Find the word "picture" in the listing; pull out each line holding it.

- **Input records**:
+++
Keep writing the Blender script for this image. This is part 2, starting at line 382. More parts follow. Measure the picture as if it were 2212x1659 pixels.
+++
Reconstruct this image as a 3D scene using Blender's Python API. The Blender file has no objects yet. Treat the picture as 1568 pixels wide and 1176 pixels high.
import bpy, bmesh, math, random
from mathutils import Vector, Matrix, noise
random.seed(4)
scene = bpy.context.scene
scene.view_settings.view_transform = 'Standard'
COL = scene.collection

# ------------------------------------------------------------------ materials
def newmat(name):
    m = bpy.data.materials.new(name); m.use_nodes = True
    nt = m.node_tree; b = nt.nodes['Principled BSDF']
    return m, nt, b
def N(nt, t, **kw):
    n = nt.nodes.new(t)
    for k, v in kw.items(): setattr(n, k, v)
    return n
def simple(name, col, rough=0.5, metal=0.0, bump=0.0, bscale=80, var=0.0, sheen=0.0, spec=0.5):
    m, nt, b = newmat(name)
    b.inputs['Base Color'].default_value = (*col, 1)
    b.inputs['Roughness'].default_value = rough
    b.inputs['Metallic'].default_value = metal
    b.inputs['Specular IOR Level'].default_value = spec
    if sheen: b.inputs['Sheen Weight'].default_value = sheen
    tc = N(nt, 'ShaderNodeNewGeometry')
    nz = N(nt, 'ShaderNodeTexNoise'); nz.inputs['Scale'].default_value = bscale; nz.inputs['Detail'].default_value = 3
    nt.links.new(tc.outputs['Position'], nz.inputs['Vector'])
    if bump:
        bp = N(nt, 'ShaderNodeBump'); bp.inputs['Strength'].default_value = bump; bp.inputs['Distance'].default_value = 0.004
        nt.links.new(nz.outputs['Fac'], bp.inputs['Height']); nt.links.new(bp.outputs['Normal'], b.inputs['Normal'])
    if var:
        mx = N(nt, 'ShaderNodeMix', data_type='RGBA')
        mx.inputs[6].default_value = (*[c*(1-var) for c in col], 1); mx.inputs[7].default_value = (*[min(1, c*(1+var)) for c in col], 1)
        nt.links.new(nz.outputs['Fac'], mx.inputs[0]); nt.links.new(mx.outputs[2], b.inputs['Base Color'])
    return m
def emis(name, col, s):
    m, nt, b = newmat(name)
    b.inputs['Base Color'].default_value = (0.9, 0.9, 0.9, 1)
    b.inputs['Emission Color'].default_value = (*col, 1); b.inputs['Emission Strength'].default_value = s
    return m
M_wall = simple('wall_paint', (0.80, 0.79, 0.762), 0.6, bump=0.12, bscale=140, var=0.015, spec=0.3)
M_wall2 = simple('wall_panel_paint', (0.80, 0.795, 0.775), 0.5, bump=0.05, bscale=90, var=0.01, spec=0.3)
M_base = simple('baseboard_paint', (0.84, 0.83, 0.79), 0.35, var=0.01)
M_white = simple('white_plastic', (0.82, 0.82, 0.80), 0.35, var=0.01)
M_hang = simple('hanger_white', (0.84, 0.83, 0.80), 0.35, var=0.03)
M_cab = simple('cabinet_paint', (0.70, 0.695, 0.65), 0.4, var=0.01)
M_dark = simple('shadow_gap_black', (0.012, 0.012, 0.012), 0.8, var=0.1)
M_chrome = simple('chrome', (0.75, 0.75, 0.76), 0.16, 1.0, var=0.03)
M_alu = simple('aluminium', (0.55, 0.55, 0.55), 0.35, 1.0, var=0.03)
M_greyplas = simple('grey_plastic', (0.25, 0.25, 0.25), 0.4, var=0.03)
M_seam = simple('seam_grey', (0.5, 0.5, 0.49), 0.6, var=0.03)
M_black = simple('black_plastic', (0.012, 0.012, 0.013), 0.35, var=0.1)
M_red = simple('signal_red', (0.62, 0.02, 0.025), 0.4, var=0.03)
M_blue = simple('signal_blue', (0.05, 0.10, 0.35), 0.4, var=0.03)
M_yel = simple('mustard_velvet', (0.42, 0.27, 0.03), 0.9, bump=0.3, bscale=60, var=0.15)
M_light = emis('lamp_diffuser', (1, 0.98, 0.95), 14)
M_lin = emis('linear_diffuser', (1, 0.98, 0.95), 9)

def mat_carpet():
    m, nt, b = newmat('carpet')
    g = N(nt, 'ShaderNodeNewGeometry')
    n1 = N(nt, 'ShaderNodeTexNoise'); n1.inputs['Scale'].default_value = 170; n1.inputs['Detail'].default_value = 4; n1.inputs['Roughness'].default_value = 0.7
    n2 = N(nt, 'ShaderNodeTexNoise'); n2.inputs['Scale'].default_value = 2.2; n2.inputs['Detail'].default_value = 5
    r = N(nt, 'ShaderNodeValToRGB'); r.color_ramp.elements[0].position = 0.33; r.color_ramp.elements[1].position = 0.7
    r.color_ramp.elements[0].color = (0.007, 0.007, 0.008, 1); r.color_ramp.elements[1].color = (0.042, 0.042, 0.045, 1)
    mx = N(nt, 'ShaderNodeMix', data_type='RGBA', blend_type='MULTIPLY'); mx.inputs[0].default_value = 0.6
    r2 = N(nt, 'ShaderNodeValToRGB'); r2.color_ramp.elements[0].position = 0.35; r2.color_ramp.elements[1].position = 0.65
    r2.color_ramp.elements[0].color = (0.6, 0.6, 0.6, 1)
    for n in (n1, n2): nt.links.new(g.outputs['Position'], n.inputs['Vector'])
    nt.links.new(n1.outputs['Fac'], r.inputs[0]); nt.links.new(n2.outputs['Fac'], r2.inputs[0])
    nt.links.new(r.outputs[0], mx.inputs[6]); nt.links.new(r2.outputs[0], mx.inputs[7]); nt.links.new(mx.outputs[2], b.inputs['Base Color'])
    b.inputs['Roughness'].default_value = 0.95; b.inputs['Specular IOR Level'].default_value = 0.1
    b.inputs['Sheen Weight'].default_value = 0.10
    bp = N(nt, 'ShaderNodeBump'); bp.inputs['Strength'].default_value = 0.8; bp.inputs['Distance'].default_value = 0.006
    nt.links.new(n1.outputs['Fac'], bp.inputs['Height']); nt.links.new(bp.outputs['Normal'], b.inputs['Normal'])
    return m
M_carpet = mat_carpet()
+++
- **Task output**:
Keep writing the Blender script for this image. This is part 2, starting at line 382. More parts follow. Measure the picture as if it were 2212x1659 pixels.
Reconstruct this image as a 3D scene using Blender's Python API. The Blender file has no objects yet. Treat the picture as 1568 pixels wide and 1176 pixels high.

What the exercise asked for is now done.